The lead job in the District of Columbia’s Office of Ex-Offenders has been empty since October. So, everyone knows that 2/3 statistic about former felons returning to prison within six years. But to put that in context, there are about 60,000 ex-offenders in DC, which means that 1 out of every 10 people in the city has been in jail.
All of this has an incredibly destabilizing effect on the communities to which these folks return. They find it difficult to get jobs, to find a place to live they have families to feed or intractable family problems to solve. The skill set one needs to survive in prison is antithetical to the one needed to keep a job or raise a family.

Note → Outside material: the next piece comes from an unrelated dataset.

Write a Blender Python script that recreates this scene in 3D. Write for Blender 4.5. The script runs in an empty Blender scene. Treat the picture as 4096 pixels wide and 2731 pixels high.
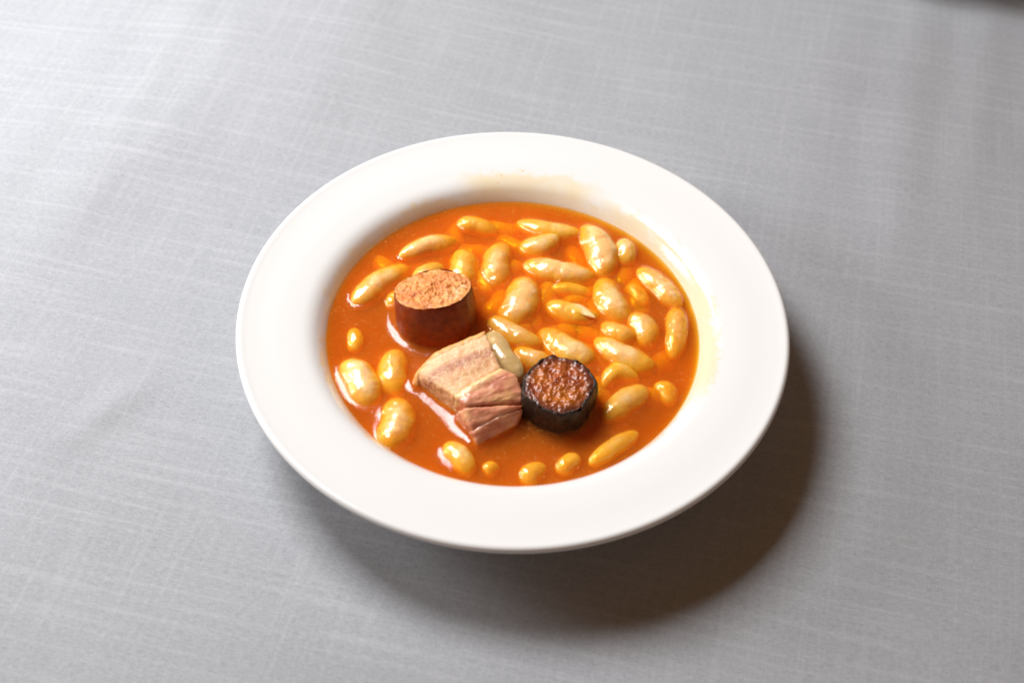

Rodney Mitchell, the former head of the office, complains that the District doesn’t have a state run reentry program and thus no way to deal with the problems that ex-offenders create. Arguably, the most effective work done in reentry right now is being done by non-profits, which have the benefit of dedicated, highly motivated staffs who want to be doing the difficult work of reentry, rather than simply your average government worker. All these organizations do things differently, and that’s both a feature and a bug: these organizations are free to figure out what works and what doesn’t for the particular communities they reside in, but at the same time that means that the skills possessed by those who choose to work in this area aren’t necessarilly transferrable. Put simply, for reentry to work at the government level, the most effective methods have to be organized codified in such a way that an idiot can be trained do it. Any idiot.
For now, that hasn’t happened, and research on which non-profits are and aren’t effective is scant, and something Senator Webb should seriously consider putting money into. But there are reforms that can be made at the city level that affect reentry, particularly with regards to parole. The Urban Institute in particular has put a lot of thought into this subject. Parole, as it functions now, rewards the amount of contact a PO has with an ex-offender. But there’s no real incentive for a PO to ensure that the ex-offender stays straight. His performance is not being evaluated on how effective a PO he is.